Upright Women Wanted by Sarah Gailey
After being betrothed to a man she doesn’t love and watching her secret lover, Beatriz, get hanged for aberrant behavior and possession of unapproved reading materials, Esther decides to run away. So she hides herself in the wagon of the traveling Librarians, the distributors of all approved reading materials, who are passing through her town.
When the stowaway is discovered, Esther attempts to convince the librarians that she always wanted to be one of them but, in reality, she is hoping their good morals and upright behavior will rub off on her so she will no longer feel deviant.
But that’s not going to happen, as Esther soon learns, because there’s a good reason why these women have chosen to remove themselves from regular society and become itinerant librarians. They don’t fit into the conservative, patriarchal social order endorsed by the approved reading materials they dispense. Here, amongst these women who would otherwise be ostracized and possibly executed, Esther begins to believe she might find acceptance and the kind of family she’ll be comfortable in.
Sarah Gailey’s novella Upright Women Wanted (2020) is a finalist for both the Locus and Hugo Awards this year. I love the dystopian setting and want to read more about subversive roaming Librarians in a near-future United States that has reverted to an old West type of civilization. I want to know about the perpetual war that patriotic Americans are being asked to support via the circulation of state-approved propaganda that ensures everyone is on the same page. Who are they fighting and why? I want to know how America fell so far and I want to see the Librarians resist and overcome. I rarely say that I wish a novella was longer, but in this case, I wish Gailey had given us more and I hope she has additional stories planned for this intriguing world.
I liked most of Gailey’s characters, but Esther irritated me a bit. We are told that she was in love with Beatriz, but her grieving feels shallow and very quickly we see her lusting after somebody else, so it was hard for me to take her seriously. However, other readers, especially those that identify with Esther’s uncertainty about what her sexual orientation means for her place in her conservative society, may feel that this confusion is realistic and genuine. I suspect that readers who feel more empathetic toward Gailey’s protagonist might also be a lot more forgiving about the vagueness of her world.
The audio version of Upright Women Wanted was produced by Tantor audio and narrated by Romy Nordlinger. Her voice seems a little too pert for a girl in Esther’s situation but, overall, the audiobook is a nice format for this novella.

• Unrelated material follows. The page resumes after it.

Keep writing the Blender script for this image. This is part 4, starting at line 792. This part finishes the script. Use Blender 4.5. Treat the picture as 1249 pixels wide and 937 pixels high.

I hadn’t realized this was a near-future and not the past.
I’ve always been interested in the pack-horse librarians of the 1930s, who delivered books in the rural southeast east, but I gave up the idea of writing about them when this book came out because I thought she’d covered it. Perhaps not, though!
We need more travelling librarians!
I’ve been interested in these librarians too. There is a book about them. It’s on my too read list. I’ll find it for you later. Gotta work.
aha. I felt like there was more to the story and that this novella worked best as a side-adventure, but when I looked, it wasn’t obvious to me that she’d written about them before.
I think Zina’s talking about the historical Pack Horse Librarians, not Gailey’s book.
aha! I continue to be enlightened. Thanks!
Maybe this one?
https://www.amazon.com/Down-Cut-Shin-Creek-Librarians/dp/1948959100/ref=sr_1_1?dchild=1&keywords=pack+horse+librarians&qid=1622303996&s=books&sr=1-1
Or THE WOMAN OF TROUBLESOME CREEK.
They’re both about the historic horseback librarians.
Yep, The Book Woman Of Troublesome Creek, by by Kim Michele Richardson.
Yes, this one. Troublesome Creek. Thanks for the info on the other link.